И вот эта смерть... «Полковник погиб, разряжая гранату», — можно и сейчас услышать и прочитать в разных исследованиях об Аджимушкае и... не найти ответа на невольный вопрос: зачем командиру гарнизона нужно было лично разряжать гранату?
Наша экспедиция работала в дни, когда в Керчь к 30-летию обороны съехались из разных городов защитники Аджимушкая. Мы говорили со многими. «Ягунов взял со стола гранату, и она разорвалась у него в руках» — так примерно говорили те, кто слышал о трагедии еще тогда, во время обороны. От кого слышали? «Так говорили...»
Мы сидим втроем — старший лейтенант Анатолий Васильевич Шаля, крымский журналист Владимир Владимирович Биршерт и я — в Т-образном тупичке под стенкой, на котором химическим карандашом написано «Штаб». Стараемся представить ту обстановку...

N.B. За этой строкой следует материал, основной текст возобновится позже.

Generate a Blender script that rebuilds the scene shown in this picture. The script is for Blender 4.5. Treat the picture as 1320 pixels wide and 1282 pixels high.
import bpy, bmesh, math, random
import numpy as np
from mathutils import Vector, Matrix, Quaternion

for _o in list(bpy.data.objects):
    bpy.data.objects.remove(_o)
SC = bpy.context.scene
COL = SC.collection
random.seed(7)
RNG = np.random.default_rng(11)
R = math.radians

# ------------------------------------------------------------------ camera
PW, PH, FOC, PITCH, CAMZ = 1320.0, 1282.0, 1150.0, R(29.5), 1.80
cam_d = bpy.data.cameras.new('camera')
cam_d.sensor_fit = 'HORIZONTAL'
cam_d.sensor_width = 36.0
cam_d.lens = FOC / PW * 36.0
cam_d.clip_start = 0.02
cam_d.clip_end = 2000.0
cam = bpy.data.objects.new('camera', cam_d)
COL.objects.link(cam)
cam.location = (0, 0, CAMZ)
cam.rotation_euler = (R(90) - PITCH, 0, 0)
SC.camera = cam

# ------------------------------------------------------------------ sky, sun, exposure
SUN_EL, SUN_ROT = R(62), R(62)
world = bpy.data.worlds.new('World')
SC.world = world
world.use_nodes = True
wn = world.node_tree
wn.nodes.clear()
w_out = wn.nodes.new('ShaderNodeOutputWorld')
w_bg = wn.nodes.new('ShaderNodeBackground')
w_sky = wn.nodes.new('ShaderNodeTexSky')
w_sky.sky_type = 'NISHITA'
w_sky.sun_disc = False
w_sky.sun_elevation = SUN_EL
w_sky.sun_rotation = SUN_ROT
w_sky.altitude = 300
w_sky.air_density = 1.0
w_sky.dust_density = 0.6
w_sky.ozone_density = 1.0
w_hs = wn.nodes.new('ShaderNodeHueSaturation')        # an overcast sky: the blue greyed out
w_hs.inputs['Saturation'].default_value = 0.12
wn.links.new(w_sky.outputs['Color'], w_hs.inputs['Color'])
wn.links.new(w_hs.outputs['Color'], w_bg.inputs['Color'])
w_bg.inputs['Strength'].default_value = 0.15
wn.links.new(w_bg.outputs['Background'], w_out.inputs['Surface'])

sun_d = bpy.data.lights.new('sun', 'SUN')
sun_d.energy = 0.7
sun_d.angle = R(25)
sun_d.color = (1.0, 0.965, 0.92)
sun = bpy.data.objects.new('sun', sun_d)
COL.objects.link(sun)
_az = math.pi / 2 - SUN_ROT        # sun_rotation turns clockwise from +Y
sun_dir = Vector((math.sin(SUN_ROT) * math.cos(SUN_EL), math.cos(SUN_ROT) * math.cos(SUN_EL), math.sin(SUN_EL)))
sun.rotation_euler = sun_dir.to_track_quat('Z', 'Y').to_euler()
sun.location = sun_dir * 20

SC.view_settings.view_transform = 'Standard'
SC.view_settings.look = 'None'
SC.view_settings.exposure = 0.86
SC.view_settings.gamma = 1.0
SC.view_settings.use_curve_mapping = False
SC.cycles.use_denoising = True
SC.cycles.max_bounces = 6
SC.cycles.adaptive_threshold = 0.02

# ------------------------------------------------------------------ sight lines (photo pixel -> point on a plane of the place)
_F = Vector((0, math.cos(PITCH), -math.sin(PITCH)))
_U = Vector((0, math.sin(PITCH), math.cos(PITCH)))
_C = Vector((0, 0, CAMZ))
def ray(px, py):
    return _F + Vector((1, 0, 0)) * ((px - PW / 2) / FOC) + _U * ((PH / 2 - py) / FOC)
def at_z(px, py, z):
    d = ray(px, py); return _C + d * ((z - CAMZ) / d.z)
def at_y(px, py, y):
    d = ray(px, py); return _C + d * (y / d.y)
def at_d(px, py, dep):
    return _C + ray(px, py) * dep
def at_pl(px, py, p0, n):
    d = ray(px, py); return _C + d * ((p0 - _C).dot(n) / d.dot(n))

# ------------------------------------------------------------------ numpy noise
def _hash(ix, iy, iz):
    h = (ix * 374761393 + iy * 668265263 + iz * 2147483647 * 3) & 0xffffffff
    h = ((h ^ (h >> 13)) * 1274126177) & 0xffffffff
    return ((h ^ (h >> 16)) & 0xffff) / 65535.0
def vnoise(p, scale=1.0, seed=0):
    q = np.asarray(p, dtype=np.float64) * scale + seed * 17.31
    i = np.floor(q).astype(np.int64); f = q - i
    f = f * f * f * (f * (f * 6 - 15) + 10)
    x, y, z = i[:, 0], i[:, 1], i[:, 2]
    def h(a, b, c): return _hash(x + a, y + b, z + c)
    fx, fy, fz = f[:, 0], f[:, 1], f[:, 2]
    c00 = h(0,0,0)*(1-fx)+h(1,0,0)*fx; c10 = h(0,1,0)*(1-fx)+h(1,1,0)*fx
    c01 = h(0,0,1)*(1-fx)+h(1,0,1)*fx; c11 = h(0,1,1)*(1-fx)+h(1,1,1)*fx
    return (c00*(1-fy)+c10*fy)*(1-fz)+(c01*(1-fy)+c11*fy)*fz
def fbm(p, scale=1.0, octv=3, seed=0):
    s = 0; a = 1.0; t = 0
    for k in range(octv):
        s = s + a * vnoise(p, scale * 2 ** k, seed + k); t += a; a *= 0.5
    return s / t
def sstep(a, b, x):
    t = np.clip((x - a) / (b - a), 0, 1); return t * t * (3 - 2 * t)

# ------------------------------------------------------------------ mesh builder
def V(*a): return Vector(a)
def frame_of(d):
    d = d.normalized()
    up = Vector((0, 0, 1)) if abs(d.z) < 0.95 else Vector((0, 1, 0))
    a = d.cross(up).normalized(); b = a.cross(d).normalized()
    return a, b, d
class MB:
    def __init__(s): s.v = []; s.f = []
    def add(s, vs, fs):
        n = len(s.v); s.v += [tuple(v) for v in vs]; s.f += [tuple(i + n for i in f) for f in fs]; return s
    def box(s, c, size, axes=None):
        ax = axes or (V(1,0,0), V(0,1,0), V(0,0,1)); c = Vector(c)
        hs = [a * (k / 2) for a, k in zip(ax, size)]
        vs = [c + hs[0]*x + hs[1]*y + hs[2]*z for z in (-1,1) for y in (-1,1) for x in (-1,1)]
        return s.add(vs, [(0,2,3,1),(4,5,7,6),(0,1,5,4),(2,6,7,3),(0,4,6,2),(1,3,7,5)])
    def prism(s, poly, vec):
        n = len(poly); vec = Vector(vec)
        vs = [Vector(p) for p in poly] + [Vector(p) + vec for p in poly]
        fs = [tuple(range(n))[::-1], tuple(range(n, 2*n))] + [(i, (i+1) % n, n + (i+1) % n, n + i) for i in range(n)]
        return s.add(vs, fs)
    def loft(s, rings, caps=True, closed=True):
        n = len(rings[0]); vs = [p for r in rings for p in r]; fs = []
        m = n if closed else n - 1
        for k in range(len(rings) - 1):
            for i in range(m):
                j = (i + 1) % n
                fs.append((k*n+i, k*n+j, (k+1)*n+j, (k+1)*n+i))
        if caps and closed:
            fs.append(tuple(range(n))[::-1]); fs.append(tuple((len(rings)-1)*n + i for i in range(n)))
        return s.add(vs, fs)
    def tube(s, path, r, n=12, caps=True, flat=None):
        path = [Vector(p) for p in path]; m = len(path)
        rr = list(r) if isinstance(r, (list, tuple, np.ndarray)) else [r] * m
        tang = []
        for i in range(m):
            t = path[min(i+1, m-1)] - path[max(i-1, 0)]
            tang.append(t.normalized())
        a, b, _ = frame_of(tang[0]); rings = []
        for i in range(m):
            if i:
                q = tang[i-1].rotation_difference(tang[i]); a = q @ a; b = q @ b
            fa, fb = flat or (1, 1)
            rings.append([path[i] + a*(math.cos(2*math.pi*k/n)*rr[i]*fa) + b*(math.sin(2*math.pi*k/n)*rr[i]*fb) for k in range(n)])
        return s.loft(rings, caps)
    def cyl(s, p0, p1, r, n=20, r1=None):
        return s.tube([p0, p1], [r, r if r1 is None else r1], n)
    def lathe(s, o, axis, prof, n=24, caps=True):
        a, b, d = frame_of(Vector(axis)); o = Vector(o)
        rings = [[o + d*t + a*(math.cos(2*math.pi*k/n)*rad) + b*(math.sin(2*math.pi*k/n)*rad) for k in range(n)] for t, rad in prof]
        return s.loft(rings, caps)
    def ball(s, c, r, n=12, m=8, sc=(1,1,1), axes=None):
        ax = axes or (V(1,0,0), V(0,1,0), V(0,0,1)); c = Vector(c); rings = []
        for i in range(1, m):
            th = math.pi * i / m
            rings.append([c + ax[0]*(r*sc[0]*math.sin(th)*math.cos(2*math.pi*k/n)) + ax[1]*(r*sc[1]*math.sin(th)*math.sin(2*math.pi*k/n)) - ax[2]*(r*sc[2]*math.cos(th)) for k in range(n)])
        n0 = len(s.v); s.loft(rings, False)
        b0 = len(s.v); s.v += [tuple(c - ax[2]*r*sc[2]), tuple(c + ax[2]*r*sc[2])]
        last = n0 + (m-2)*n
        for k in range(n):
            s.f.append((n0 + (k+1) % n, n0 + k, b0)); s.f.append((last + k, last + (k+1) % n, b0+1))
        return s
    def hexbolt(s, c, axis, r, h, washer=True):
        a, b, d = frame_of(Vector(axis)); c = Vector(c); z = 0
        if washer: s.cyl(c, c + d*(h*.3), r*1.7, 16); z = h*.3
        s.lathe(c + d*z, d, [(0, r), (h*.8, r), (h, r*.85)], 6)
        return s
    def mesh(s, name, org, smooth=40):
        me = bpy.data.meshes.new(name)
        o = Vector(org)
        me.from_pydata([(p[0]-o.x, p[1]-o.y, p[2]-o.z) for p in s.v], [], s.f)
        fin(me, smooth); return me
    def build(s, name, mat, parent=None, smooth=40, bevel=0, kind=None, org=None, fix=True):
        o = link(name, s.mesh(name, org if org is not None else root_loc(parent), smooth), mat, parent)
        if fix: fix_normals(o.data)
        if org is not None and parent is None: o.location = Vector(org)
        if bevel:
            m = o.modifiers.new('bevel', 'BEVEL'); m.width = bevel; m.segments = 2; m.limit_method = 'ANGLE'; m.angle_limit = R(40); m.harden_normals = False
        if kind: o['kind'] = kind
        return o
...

Журналист Владимир Биршерт двадцать с лишним лет занимается Аджимушкаем. Мальчиком, как и многие керченские сорванцы, он начал ходить «под скалу», как говорят местные жители. За годы он собрал огромный — без преувеличения — материал. Вел переписку с десятками людей, участниками и свидетелями тех событий.

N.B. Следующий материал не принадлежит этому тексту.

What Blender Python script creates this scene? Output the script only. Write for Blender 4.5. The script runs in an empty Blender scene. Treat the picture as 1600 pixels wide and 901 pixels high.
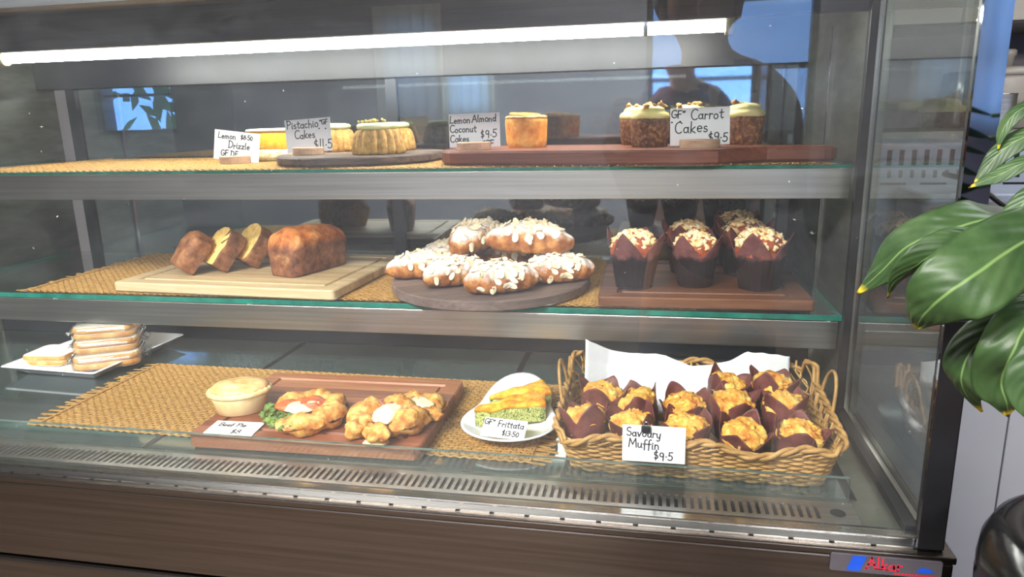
import bpy, math, random
from mathutils import Vector, Matrix, Euler, noise
PI = math.pi
R = math.radians
sc = bpy.context.scene
col = sc.collection
sin, cos = math.sin, math.cos

# ------------------------------------------------------------------ camera, light, exposure
cd = bpy.data.cameras.new('camera')
cd.sensor_fit = 'HORIZONTAL'; cd.sensor_width = 36.0
cd.lens = 1118.64 * 36.0 / 1600.0
cd.clip_start = 0.02; cd.clip_end = 100
cam = bpy.data.objects.new('camera', cd); col.objects.link(cam)
_y, _p, _r = -.1981, .2367, -.0241
_f = Vector((sin(_y) * cos(_p), cos(_y) * cos(_p), -sin(_p)))
_rt = Vector((cos(_y), -sin(_y), 0)); _up = _rt.cross(_f)
_r2 = _rt * cos(_r) + _up * sin(_r); _u2 = -_rt * sin(_r) + _up * cos(_r)
cam.matrix_world = Matrix(((_r2.x, _u2.x, -_f.x, 0), (_r2.y, _u2.y, -_f.y, 0), (_r2.z, _u2.z, -_f.z, 1.30), (0, 0, 0, 1)))
sc.camera = cam
sc.view_settings.view_transform = 'Standard'
sc.view_settings.look = 'None'
sc.view_settings.exposure = 0.62
sc.view_settings.gamma = 1.0
sc.view_settings.use_curve_mapping = False
sc.cycles.max_bounces = 10
sc.cycles.transparent_max_bounces = 24
sc.cycles.glossy_bounces = 6
sc.cycles.sample_clamp_indirect = 4.0
sc.cycles.caustics_reflective = False
sc.cycles.caustics_refractive = False

TUBE = 52.0        # emission of the roof tube
STRIP = 7.0       # emission of the strip under the middle shelf
STRIP_UP = 9.0    # emission of the strip under the upper shelf
SKY = 7.5
ROOMFILL = 160.0

w = bpy.data.worlds.new('world'); sc.world = w; w.use_nodes = True
nt = w.node_tree; nt.nodes.clear()
wo = nt.nodes.new('ShaderNodeOutputWorld'); bg = nt.nodes.new('ShaderNodeBackground')
tc = nt.nodes.new('ShaderNodeTexCoord'); sp = nt.nodes.new('ShaderNodeSeparateXYZ')
rp = nt.nodes.new('ShaderNodeValToRGB')
rp.color_ramp.elements[0].position = 0.0; rp.color_ramp.elements[0].color = (.21, .41, .95, 1)
rp.color_ramp.elements[1].position = 0.5; rp.color_ramp.elements[1].color = (.12, .30, .85, 1)
nt.links.new(tc.outputs['Generated'], sp.inputs[0]); nt.links.new(sp.outputs['Z'], rp.inputs[0])
nt.links.new(rp.outputs[0], bg.inputs['Color']); bg.inputs['Strength'].default_value = SKY
nt.links.new(bg.outputs[0], wo.inputs['Surface'])

def area(name, loc, rot, sx, sy, power, color=(1, 1, 1)):
    l = bpy.data.lights.new(name, 'AREA'); l.shape = 'RECTANGLE'; l.size = sx; l.size_y = sy
    l.energy = power; l.color = color
    o = bpy.data.objects.new(name, l); o.location = loc; o.rotation_euler = rot; col.objects.link(o)
    return o
# two unseen fill lamps added near the ceiling, then a kitchen light; daylight comes in through the windows behind the photographer
area('fill_light', (-1.0, -1.0, 2.55), (0, 0, 0), 1.2, .6, ROOMFILL, (1.0, .97, .93))  # fill lamp added for ambient light in the room
area('fill_light', (.3, -2.7, 2.45), (R(38), 0, 0), 1.6, .5, ROOMFILL * .55, (1.0, .98, .95))  # fill lamp added to brighten the fronts on the upper shelf
area('kitchen_light', (1.4, 1.7, 2.5), (0, 0, 0), .8, .5, ROOMFILL * .085, (.95, .96, 1.0))

# ------------------------------------------------------------------ materials
def lin(c):
    return tuple((x / 12.92 if x <= .04045 else ((x + .055) / 1.055) ** 2.4) for x in (v / 255. for v in c)) + (1.,)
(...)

Сапер Анатолий Шаля обнаружил и обезвредил в крымской земле сотни взрывоопасных предметов и за долгие годы службы изучил на практике почти все системы гранат, мин и снарядов.

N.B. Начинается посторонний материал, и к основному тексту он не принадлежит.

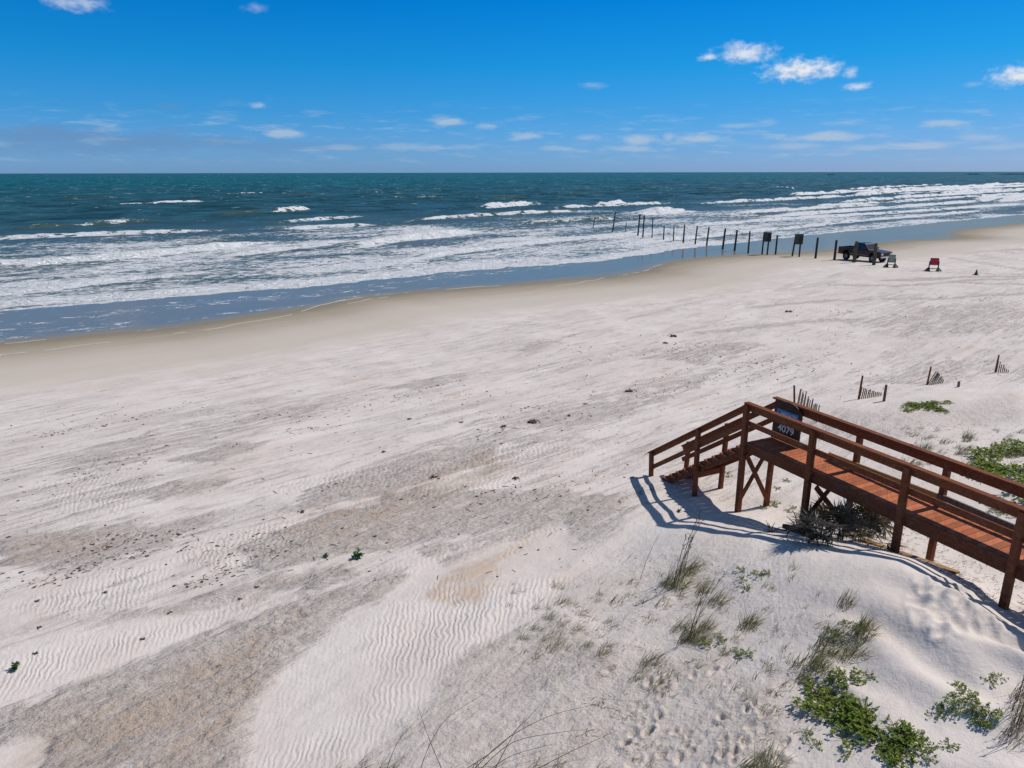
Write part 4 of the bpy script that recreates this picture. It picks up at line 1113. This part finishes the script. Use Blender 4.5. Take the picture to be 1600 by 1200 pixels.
put_oat('big', 1068, 898, 'tall-stalked sea oats just behind the densest clump near the stair shadow', G_, 1.0)
put_oat('big', 1075, 1000, 'dense sea oat clump with stalks low on the dune left of the green plants', G_, 1.1)
for q in ((1098, 985), (1058, 985), (1115, 945), (1095, 930), (1010, 1040), (1068, 1005), (1035, 915)):
    put_oat('mid', q[0], q[1], 'green sea oat tuft among the dense clumps below the stair shadow', G_ + ' tufts')
for q in ((978, 935), (1000, 945), (1030, 950), (960, 945), (1105, 915), (985, 915), (1125, 955), (1015, 975)):
    put_oat('brown', q[0], q[1], 'thin brownish grass tuft on the open sand by the dense sea oats', G_ + ' brown tufts')
for q in ((872, 945), (905, 962), (815, 1000), (830, 985), (860, 995), (900, 985), (945, 1012), (1030, 1070), (1045, 1062), (1000, 1050), (990, 1065), (1020, 1082)):
    put_oat('small', q[0], q[1], 'small sparse grass tuft on the low dune foot at the middle', 'small grass tufts at the dune foot')
for i in range(56):
    put_oat(random.choice(['sprig', 'sprig', 'small']), 880, 970, 'tiny grass sprig on the pale dune foot left of the sea oats', 'grass sprigs at the dune foot', .85, 90, 60)
for q in ((1170, 978), (1162, 985), (1318, 948)):
    put_oat('mid', q[0], q[1], 'lone green grass tuft on the pale mound below the dead palmetto', 'lone tufts on the pale mound')
for q in ((1350, 985), (1340, 990), (1300, 1000), (1285, 1015)):
    put_oat('mid', q[0], q[1], 'green grass tuft at the top of the long grass swath on the mound', 'grass swath top tufts')
for i in range(19):
    t = random.random()
    put_oat(random.choice(['mid', 'small', 'small']), 1235 + 110 * t + random.uniform(-14, 14), 1055 - 40 * t + random.uniform(-14, 20), 'grass tuft in the dense swath above the bright leafy patch', 'grass swath tufts', .95)
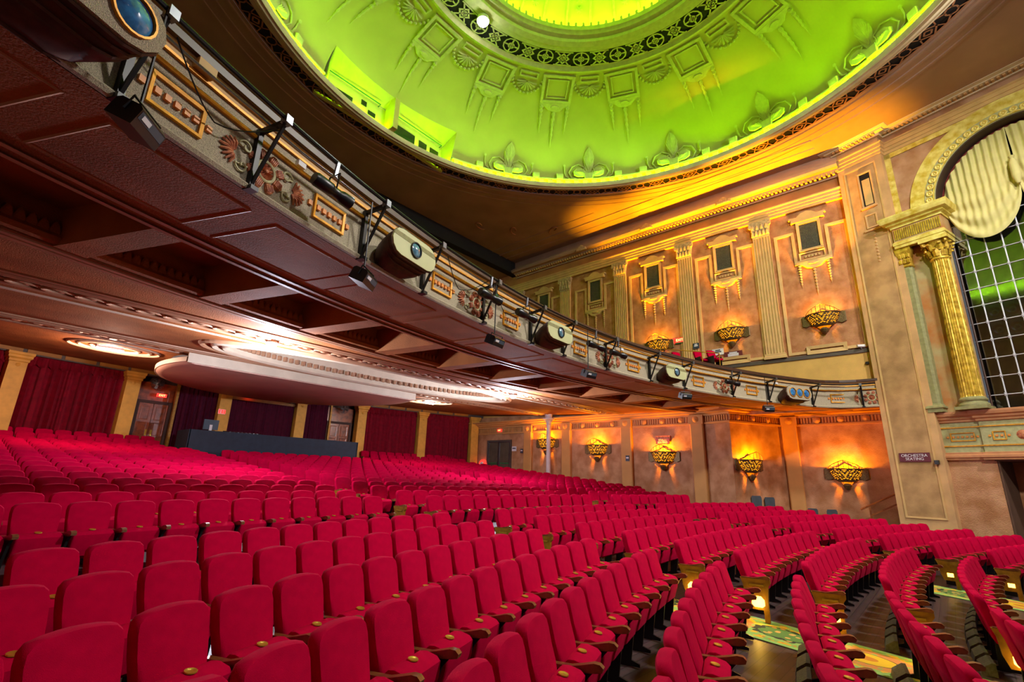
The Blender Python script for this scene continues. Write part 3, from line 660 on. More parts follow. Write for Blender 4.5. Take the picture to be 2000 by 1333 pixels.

— Граната могла взорваться, если она стояла «на вилке», — сказал Анатолий Васильевич и показал нам, как это могло быть. — Но тогда должен быть щелчок и две или четыре секунды до взрыва.
— Значит, кто-то мог умышленно положить ее в таком положении?
— Он случайно мог взять или подвинуть на столе гранату, — волнуясь, сказал Володя Биршерт и встал с камня, — услышал щелчок и успел в те две или четыре секунды, которые оставались до взрыва, принять решение. Он мог бы кинуть ее в дальний конец штольни и, возможно, успел бы заскочить за угол, но кругом стояли люди, и кидать было некуда. И он сжался, закрылся, согнулся и почти все осколки прикрыл собой. И это могло быть так, а не иначе, потому что, по свидетельству разных людей, у Ягунова была вырвана взрывом грудная клетка, часть живота, подбородок и руки по локоть.
...Когда-то до войны он требовал от курсантов Бакинского пехотного училища уметь заряжать винтовку за три секунды и однажды, встретив у штаба одного курсанта, привел за собой в кабинет, положил на стол секундомер и скомандовал ему заряжать винтовку. Курсант четко выполнил команду за две с половиной секунды по секундомеру, и строгий начальник училища, «полковник в пенсне», неожиданно тепло улыбнулся, полез в нагрудный карман кителя, вытащил оттуда две узкие полоски бумаги — билеты в театр — и подал курсанту, и приказал оформить ему увольнительную в город.
Теперь, наверное, он скомандовал самому себе...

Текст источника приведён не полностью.